I kept bugging him to take me on a date, so one day he picked me up in his white Ford ranger, took me to get a snow cone, which I think I paid for myself, and then we went to his house. He parked in the garage, and I figured, since he would be the one taking me home, I would just leave my wallet in there.
We walked in the house and his mom, still one of my favorite women, greeted me kindly as she always had. Then I followed him to his room because that's where the tv was. He had a bean bag chair on the floor and obviously his bed. I don't remember if he shut the door or cracked it open a tiny bit. He put Thor on, sat on the bean bag, and I sat cross-legged on the bed. I don't know how many times I had been told NOT to be alone with a boy, but did I listen? No.
We started watching the movie, and a few minutes later he moved from the chair to the bed. Then before I knew it, he was laying next to me, playfully flirting. Then he started to kiss me. I pulled my face away and started shaking my head side to side, telling him no. Then he was holding my shoulders down and still kissing my face. I kept whipping my head and telling him to get off, and once the tears started flowing, he finally did. I rolled to the other side of the bed, with tears rolling down my cheeks.
This was NOT what I wanted that date to be. I don't know why I even let myself get in that situation. I thought about leaving because my best friend lived right around the corner, and I knew I could get out of the situation.

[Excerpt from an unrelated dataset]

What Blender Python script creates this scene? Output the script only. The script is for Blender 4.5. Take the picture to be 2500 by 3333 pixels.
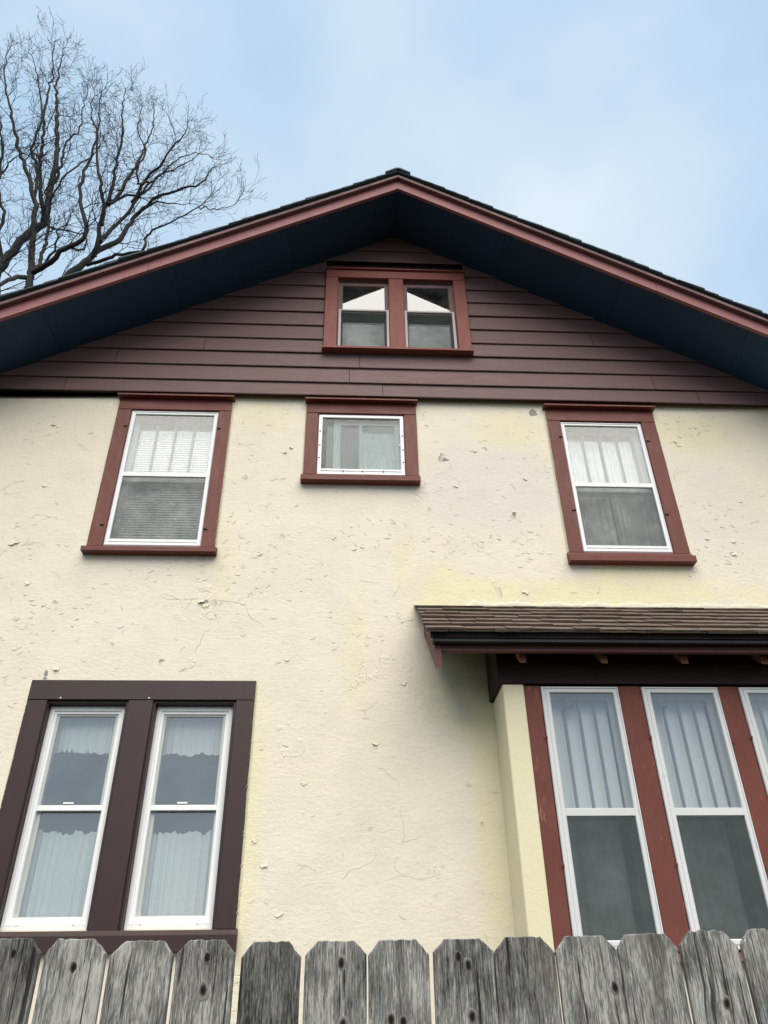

But my stupid wallet was in his truck. Why did I freaking leave it in there? ALWAYS BRING IT WITH YOU, LEXIE.
My curfew was 10, and I think the first movie ended around 8. I felt too uncomfortable to leave the situation, so he started another movie. It was time to go home, so we got in his truck. The ride home was deadly silent, not to mention awkward. He didn't apologize or say a word. He pulled up to my house, I grabbed the truck door handle, paused, and said, "don't talk to me ever again." And he didn't.
For anyone who has ever been in a situation similar to this, you are not alone. Even though it could have been far more serious, this was still a traumatic experience for me. You don't have to be raped to experience trauma. For those of you who have been raped or sexually abused, it is not your fault. Your feelings and experiences are valid. You don't need to compare them to anyone else's experience. We learn from our experiences, and sometimes the toughest lessons teach us the most important things.
If I could go back to that time, I would tell myself that being alone with a boy in my teens will affect my future relationships, not to mention my marriage. There is a reason boundaries are set; to protect us spiritually, emotionally, physically, and mentally. These things may not seem important at the time, because we want what we want, when we want it. But sharing your personal experiences can help others make wiser decisions.